Through the night, I learned the fridge cycles on about once an hour, and drops a new load of ice about every ninety minutes. At 9 a.m., dead tired, I called the appliance store to let the salesman know I was bringing this refrigerator back! I told him we would upgrade to a different model.  “Not a problem.” He said, “I’ll see you when you get here.”

 

I took our old Maytag refrigerator to the recycling place. I had to take the house apart again to get the new fridge out, across the deck and to the truck. I put the house back together again so wild creatures would stay out in the wild while we made another trip to Duluth. I banged my head on the hanging light fixture while pulling the big appliance through the dining room. “Ouch!” There was more cursing.

 

At the appliance store we found the model we wanted. A Maytag, side by side with water and ice in the door and nothing else. At $1,349, it was more than I wanted to spend, but well under the four grand price tag I feared. “We’ll take this one.” I said, “we’ll need it in black.” As luck would have it, they only had it available in stainless steel.

 

Melissa looked online.
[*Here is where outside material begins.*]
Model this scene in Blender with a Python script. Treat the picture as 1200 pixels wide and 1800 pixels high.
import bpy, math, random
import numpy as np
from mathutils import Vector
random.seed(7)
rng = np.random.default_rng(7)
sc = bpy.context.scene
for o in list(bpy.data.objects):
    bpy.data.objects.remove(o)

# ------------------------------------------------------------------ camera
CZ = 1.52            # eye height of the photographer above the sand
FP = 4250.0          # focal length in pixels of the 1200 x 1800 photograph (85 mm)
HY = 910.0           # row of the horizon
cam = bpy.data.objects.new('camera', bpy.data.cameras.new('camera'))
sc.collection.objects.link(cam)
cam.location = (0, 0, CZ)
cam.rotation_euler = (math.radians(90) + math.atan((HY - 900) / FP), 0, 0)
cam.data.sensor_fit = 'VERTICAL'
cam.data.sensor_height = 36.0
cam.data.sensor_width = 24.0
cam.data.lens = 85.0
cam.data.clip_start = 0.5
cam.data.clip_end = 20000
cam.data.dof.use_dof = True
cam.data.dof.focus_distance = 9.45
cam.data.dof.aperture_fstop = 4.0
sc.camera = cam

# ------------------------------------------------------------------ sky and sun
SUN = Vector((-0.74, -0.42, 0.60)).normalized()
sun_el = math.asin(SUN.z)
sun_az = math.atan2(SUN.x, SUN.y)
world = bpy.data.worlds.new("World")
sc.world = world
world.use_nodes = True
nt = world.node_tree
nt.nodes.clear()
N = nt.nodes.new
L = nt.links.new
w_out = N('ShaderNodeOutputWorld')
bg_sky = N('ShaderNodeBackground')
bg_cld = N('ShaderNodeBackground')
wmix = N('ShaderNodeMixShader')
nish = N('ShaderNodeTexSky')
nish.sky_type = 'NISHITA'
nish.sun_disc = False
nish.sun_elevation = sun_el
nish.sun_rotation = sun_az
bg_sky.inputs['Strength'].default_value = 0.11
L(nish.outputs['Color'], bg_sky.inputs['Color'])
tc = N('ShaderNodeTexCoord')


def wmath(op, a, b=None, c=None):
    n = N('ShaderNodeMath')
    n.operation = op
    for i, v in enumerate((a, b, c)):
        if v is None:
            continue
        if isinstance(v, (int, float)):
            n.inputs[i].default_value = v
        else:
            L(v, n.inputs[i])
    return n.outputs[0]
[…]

There was only one unit in black remaining, in the Baxter, Minnesota store; two and a half hours farther west, away from home. It was a discontinued model. That’s why it was so cheap and they couldn’t order another, or  ship it between stores.

 

The next morning we drove to Baxter to pick up our new refrigerator. I backed up to the loading door. A man brought the appliance on a forklift to raise it up into my truck.   The fridge came with protective styrofoam corners, shrink wrapped. “Are you kidding me? Not even a Maytag comes in a box anymore?”

 

Back at home I banged my head on the hanging light when I pulled the new/final Maytag through the dining room and into the kitchen. Being a slow learner, I cursed again! I connected the waterline and installed the new unit. I plugged it in, turned it on and she hummed along very quietly. “You get what you pay for.” I said, pleased with my decision to upgrade. I tossed the styrofoam pieces and plastic into a pile. “I still think refrigerators should come in a box.” I muttered.

 

Well, the kids are grown and out on their own, so I don’t know what I would do with that big box anyway. I’d probably ask June, “Do you want to go out in the yard with me and make the coolest dog house ever?” June would be excited, “Yes, it can be our club house; no cats allowed.”